Seperti halnya pemberantasan KKN, mayoritas responden (79,4 persen) menilai, lemahnya penegakan hukum telah menghambat jalannya reformasi. Penegakan hukum di Indonesia hingga kini terkesan ”tumpul ke atas tetapi tajam ke bawah”.

Pengusutan terhadap kasus-kasus HAM masa lalu menjadi catatan kelam yang dipertanyakan tiga perempat bagian responden. Di mata sebagian responden, penuntasan kasus kekerasan dalam kerusuhan 13-15 Mei 1998, hingga kini, dinilai masih berlarut-larut.

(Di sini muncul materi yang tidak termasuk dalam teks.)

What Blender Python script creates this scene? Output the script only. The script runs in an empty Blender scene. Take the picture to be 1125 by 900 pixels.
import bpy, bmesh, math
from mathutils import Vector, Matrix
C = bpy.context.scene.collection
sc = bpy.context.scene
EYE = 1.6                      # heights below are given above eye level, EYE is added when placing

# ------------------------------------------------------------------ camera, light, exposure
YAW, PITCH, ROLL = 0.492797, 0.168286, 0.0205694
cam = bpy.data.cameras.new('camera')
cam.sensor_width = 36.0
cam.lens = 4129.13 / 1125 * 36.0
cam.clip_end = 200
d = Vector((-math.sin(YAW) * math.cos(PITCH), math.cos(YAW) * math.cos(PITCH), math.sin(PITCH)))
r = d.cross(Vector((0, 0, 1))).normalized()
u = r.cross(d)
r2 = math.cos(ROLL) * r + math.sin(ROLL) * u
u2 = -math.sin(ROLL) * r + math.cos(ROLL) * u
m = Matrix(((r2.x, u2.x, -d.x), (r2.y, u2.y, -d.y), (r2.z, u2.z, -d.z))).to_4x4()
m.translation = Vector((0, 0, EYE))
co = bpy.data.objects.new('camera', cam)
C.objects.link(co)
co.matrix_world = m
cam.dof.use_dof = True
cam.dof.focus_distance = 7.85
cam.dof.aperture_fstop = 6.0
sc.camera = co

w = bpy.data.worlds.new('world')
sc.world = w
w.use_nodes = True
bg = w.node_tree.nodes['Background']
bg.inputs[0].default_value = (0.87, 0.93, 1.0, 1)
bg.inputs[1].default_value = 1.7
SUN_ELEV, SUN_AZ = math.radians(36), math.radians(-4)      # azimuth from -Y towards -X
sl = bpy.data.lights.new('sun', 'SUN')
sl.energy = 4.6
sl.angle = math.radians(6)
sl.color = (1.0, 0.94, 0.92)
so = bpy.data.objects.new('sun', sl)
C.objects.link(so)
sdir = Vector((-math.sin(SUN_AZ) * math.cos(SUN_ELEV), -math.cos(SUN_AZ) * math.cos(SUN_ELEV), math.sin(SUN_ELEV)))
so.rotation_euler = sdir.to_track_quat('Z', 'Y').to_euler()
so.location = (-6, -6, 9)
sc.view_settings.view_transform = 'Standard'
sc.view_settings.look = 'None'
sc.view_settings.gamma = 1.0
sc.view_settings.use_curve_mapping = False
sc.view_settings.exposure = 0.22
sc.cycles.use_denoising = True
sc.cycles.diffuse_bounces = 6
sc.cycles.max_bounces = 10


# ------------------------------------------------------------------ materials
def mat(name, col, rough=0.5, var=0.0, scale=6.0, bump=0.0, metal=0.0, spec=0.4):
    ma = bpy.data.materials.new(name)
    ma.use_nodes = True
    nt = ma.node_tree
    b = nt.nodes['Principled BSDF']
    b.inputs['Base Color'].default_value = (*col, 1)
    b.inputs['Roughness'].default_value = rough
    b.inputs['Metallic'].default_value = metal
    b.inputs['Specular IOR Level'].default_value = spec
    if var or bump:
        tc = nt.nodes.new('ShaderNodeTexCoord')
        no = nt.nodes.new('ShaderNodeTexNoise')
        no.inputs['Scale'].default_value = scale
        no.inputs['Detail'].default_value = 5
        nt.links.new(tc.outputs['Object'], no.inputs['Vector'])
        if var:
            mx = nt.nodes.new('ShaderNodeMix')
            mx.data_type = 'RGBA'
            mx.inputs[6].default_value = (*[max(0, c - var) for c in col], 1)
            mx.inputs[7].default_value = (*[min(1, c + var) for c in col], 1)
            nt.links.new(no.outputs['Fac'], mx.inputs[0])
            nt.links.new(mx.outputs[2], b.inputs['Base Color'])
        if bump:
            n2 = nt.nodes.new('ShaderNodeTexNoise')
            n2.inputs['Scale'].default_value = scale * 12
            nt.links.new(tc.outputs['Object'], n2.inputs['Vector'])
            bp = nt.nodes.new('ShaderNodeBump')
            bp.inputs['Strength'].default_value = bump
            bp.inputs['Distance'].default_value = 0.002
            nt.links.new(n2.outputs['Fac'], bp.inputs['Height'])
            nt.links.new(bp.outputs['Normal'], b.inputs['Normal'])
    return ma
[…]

Kegagalan menerjemahkan amanat reformasi itu kian terasa saat melihat kenyataan bahwa lima pemerintahan yang berkuasa selama ini tak juga mampu bertindak serius menyikapi temuan Tim Gabungan Pencari Fakta (TGPF) dan Tim Ad Hoc Komnas HAM terhadap aktor dan dalang kerusuhan Mei.

Ironisnya, pencarian keadilan oleh para keluarga korban kian tampak terpinggirkan, terlibas derap percaturan politik nasional. Tak heran jika lebih dari separuh responden menyatakan keraguan mereka atas tuntasnya penyelesaian kasus-kasus pelanggaran HAM masa lalu.

Di samping persoalan hukum dan penyelesaian HAM masa lalu, tuntutan reformasi berupa hapusnya peran militer dari supremasi sipil dinilai belum benar-benar terealisasi. Sebanyak empat dari sepuluh responden menyatakan hal itu. Sementara tiga dari sepuluh responden menyatakan sudah terealisasi.

Masih minimnya pelaksanaan agenda reformasi ini membuat sebagian besar responden (68,2 persen) berkesimpulan, pelaksanaan agenda reformasi masih belum memuaskan. Penilaian umum ini meningkat jika dibandingkan dengan hasil jajak pendapat Kompas pada 10 tahun perjalanan reformasi, Mei 2005. Saat itu, 55 persen responden beranggapan, pelaksanaan reformasi telah gagal. Ini menunjukkan belum ada perubahan signifikan terhadap kemajuan pelaksanaan agenda reformasi.